Iran, a signer of the Nuclear Non-Proliferation Treaty, insists its research is exclusively for peaceful energy purposes, and the International Atomic Energy Agency has said there is no evidence that Iran is attempting to make nuclear weapons.

However, U.S. threats to Iran continue to mount, said the Tudeh Party of Iran in an April 13 statement. The TPI is Iran’s Communist Party.

“The warmongers ruling the U.S.” are attempting to use the nuclear issue “to secure their strategic dominance over the Persian Gulf region and its abundant energy resources,” the TPI said.

The statement added that military threats from the U.S. were nothing new in the region. However, the TPI is “seriously worried” by what has become a “cycle” of provocative statements made by “reactionary circles on both sides of this dangerous standoff.”

“The issue of acquiring nuclear enrichment technology for peaceful use is a national matter, is the right of any developing country,” the TPI statement continued, “but more important is how to deal and cooperate with the international community to facilitate the realization of this right.”

Iran’s rulers are playing into the hands of Western imperialism, the TPI said. It said the government in Tehran has been using the nuclear issue to manipulate the Iranian people into supporting a reactionary regime that would like to push the nation back to a time before there was any legal opposition.

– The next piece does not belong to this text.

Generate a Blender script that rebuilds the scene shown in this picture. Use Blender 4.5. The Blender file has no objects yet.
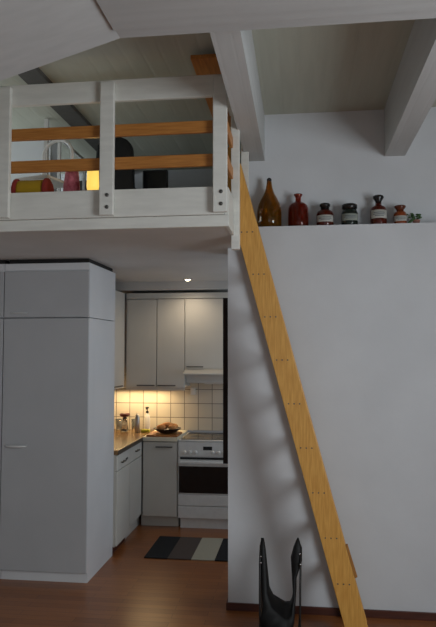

At the same time, the TPI “warns about the vulnerable conditions of the region and calls upon all the national political forces to mobilize the public opinion around revealing the extensive danger that is threatening our nation, independence and integrity, and to prevent implementation of policies that put regional peace and our national interests in danger.”

“Once again we clearly state that we strongly oppose any form and shape of political or military intervention by foreign forces in Iran’s internal affairs,” it said. “As was clearly expressed in the past, we see the way out of the current crisis in avoiding any tense … and hostile encounters. We have to stay away from any step that might increase the risk of war.”